The libertarian-leaning candidate is attempting to keep his base of anti-war supporters while appealing to a generally more hawkish GOP electorate. 

“I vow to judge questions of war with a solemn and profound deliberation. I will never take the country to war without just cause and constitutional approval of Congress,” he declared.

He continued, “As commander in chief, the world will know that our objective is peace. But the world will not mistake our desire for peace for passivity. The world should not mistake our reluctance for war for inaction. And if war should prove unavoidable, America will fight with overwhelming force and we will not relent until victory is ours.”

Paul’s event on Thursday took place during a particularly tense time in South Carolina. A few days earlier, a white police officer shot and killed an apparently unarmed black man in North Charleston, a city about a 20 minute drive away from Mt. Pleasant.
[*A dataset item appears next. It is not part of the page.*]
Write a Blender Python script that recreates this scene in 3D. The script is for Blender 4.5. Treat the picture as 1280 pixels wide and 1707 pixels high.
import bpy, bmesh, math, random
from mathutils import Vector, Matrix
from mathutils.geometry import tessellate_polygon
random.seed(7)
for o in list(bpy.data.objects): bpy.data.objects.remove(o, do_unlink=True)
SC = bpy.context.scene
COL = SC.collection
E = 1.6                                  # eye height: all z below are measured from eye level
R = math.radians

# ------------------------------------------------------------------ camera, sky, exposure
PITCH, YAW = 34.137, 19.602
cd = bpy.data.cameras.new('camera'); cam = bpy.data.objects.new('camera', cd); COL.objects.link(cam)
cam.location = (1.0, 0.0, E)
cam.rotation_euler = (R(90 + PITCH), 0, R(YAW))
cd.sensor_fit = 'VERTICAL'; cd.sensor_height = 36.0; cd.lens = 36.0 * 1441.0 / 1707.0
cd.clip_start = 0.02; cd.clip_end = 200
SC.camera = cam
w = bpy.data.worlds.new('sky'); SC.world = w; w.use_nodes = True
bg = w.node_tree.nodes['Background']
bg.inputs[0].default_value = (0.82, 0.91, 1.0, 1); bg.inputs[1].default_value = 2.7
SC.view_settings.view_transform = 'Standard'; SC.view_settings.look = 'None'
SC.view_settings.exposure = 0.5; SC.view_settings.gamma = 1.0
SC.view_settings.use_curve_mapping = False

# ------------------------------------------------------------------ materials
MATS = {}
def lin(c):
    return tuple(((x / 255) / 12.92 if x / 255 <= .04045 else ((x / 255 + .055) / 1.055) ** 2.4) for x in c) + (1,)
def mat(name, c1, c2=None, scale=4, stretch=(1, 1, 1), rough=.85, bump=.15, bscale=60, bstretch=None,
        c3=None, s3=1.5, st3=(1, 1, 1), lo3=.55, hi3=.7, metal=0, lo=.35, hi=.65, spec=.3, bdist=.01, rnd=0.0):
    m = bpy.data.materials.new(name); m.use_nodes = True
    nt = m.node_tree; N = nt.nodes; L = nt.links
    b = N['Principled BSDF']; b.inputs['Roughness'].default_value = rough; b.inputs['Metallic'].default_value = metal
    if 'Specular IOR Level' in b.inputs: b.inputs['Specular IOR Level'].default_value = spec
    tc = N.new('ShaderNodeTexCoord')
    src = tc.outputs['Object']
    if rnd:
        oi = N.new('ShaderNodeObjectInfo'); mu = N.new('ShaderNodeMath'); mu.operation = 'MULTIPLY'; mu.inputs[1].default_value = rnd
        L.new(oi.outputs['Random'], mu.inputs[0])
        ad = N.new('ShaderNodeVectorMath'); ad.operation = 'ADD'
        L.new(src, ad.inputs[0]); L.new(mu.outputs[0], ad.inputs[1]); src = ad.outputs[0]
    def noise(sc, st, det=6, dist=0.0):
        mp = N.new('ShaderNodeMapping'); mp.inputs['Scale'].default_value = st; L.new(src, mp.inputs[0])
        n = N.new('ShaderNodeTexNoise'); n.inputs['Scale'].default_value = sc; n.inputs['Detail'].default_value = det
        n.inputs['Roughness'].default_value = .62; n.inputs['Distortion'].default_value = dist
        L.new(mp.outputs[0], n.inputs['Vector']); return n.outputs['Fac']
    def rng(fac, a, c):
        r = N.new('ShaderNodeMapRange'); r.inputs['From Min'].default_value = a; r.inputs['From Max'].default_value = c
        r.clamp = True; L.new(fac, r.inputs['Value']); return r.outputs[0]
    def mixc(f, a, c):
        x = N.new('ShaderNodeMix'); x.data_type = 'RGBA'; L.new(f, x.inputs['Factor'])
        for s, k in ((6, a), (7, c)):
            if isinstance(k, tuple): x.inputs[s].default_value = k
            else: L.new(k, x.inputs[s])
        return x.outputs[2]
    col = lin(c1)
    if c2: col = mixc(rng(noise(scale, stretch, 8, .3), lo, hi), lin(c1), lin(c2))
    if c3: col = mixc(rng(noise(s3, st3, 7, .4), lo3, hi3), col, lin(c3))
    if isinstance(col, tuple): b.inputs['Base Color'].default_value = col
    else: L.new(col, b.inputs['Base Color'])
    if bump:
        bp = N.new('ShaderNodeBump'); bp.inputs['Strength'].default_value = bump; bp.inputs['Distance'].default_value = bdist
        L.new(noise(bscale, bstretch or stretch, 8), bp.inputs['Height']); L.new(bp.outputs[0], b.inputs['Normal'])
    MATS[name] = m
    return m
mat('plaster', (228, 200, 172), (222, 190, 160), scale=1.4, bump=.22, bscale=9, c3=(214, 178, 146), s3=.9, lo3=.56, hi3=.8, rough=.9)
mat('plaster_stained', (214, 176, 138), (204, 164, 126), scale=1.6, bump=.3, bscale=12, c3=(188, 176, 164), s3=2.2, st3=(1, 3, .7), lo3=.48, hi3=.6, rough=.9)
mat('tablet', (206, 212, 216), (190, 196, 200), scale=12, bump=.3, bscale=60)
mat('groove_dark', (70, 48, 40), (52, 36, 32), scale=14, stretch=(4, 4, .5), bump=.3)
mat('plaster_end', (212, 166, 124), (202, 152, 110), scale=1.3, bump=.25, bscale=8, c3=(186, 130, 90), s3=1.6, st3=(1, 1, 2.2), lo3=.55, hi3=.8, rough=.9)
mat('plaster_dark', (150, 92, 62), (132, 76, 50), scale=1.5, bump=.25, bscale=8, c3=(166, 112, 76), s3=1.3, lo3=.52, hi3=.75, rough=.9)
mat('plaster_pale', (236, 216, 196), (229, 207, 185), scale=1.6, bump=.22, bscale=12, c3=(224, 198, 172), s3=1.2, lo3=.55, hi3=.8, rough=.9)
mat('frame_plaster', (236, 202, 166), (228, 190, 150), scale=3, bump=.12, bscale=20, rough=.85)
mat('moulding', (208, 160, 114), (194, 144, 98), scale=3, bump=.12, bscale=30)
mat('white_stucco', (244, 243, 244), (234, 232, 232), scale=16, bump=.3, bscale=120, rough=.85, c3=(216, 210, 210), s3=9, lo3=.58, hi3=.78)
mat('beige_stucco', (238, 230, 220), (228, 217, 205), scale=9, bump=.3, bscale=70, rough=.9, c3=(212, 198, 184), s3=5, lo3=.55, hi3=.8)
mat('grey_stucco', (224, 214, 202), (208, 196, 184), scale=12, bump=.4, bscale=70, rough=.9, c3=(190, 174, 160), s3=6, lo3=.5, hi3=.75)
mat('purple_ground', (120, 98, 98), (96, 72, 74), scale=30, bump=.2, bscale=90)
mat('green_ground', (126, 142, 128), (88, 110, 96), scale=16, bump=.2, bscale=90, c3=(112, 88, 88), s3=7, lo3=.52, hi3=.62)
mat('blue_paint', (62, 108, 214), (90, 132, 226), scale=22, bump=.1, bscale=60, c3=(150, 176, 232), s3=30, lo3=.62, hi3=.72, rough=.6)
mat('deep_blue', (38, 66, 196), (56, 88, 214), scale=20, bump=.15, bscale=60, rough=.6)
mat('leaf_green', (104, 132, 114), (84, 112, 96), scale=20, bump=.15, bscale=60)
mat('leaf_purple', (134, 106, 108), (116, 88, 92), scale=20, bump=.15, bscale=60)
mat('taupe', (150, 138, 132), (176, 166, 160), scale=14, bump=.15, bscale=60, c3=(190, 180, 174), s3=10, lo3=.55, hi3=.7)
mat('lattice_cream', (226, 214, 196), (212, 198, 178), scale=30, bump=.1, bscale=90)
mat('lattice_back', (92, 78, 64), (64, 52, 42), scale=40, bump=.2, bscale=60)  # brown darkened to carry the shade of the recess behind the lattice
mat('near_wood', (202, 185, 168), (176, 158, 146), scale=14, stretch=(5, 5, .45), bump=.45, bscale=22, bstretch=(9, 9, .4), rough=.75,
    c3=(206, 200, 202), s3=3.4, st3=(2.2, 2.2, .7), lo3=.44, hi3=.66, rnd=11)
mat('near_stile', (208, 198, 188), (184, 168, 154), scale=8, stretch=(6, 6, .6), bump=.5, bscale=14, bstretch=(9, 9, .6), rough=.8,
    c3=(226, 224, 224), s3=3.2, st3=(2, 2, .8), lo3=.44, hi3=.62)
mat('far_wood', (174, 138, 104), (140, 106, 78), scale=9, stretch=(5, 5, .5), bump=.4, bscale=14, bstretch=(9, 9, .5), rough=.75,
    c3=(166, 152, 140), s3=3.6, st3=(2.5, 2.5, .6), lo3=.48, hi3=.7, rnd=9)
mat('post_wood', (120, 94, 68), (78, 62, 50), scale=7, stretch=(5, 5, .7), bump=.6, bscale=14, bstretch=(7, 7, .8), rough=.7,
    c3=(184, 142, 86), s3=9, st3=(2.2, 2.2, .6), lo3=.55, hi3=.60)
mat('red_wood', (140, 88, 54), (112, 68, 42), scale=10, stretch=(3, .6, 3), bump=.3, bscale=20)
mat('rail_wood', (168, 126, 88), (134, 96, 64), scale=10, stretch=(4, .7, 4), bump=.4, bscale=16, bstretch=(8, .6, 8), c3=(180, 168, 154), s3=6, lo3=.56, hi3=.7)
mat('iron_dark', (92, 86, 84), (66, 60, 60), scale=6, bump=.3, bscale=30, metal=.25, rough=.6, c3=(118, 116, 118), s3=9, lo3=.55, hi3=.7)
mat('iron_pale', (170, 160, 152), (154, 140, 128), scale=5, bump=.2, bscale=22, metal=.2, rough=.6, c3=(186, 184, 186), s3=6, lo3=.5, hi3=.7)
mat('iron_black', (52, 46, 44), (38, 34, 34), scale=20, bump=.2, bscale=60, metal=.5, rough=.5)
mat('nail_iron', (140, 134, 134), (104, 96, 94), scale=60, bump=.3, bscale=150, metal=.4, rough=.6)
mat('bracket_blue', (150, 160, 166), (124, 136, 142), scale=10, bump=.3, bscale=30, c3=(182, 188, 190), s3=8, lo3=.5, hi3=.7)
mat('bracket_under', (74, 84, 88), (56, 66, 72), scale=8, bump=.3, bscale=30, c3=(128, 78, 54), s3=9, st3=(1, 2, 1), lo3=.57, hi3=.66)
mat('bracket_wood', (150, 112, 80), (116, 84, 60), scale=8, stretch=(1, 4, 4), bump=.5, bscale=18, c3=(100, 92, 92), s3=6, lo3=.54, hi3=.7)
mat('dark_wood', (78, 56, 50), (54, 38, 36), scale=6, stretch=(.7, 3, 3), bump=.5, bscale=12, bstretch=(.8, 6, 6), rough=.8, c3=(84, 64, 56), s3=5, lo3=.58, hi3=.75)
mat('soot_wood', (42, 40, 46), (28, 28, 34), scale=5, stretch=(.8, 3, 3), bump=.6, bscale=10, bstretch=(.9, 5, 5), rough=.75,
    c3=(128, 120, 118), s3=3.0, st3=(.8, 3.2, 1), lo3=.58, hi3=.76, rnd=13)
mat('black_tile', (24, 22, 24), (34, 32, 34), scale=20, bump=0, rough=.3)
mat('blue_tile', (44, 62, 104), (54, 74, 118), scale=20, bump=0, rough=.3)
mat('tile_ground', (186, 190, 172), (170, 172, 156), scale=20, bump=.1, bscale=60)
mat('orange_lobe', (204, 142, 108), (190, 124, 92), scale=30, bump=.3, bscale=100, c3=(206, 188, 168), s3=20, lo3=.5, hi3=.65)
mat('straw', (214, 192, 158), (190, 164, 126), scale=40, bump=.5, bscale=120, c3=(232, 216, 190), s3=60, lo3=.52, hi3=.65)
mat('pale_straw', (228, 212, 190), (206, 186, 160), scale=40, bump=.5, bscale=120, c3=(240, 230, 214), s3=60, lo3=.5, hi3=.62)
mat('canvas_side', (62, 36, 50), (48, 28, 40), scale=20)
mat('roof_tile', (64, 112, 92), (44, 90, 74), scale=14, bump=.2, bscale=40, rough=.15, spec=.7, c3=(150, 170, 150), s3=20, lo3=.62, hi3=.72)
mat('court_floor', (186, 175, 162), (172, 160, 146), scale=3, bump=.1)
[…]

Video that surfaced of the incident appeared to show a substantially different account than the officer originally reported, sparking protests and investigations by the state, FBI, and Justice Department. Paul has made efforts to reach out to minority communities and repeated a line in his stump speech that he sees “an America where criminal justice is applied equally.”

“This message of liberty is for people of all walks of life — the message of liberty, opportunity and justice,” he said. “We shouldn’t let the liberals take the word justice, we need to be party of justice. We need to be for all Americans, whether you wear a suit, a uniform, overalls, whether you’re rich or poor white or black. We need to be the party of all Americans.”

Paul, who officially declared his candidacy for president on April 7, continues his five-state campaign swing with visits to Iowa City, Iowa, and then Las Vegas.